With Dennis, O’Donnell and Unruh all wanting Scholes out, Dennis had given Scholes a quit-or-be-fired ultimatum, according to a statement from Yost.

That, Yost said, prompted him to warn Scholes that one of the reasons commissioners wanted to fire him was that he had cooperated with the FBI’s investigation.

According to memos obtained by The Eagle, Unruh had asked Yost for a legal opinion on whether Scholes could be fired for doing that.

Yost initially said he thought the commissioners could do that because the manager owes them a duty of loyalty.
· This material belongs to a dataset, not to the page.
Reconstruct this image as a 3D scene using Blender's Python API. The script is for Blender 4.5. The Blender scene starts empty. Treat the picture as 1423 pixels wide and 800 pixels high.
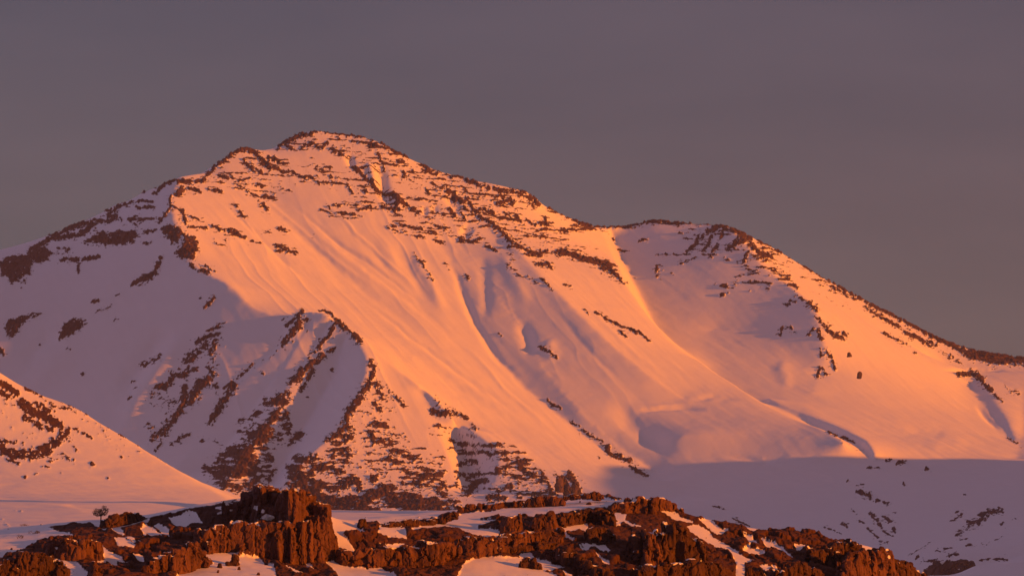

But he reversed course in a formal memo and advised that firing Scholes could open the county to legal liability by violating federal whistleblower protections.

In a public meeting Oct. 24, Dennis accused Yost of violating attorney-client confidentiality — a statement he has since said he regrets making.

Yost responded that he didn’t violate legal ethics rules because he revealed information to Scholes to prevent the commission from committing a potentially criminal act, which is an exception to attorney-client privilege.

The agreement approved Monday doesn’t require a retraction or apology from Dennis, which was part of an earlier settlement offer from Yost.

Yost has been replaced on an interim basis by Mike Pepoon, a retired assistant county counselor who has served as interim county counselor in the past. The commission will hire a permanent replacement.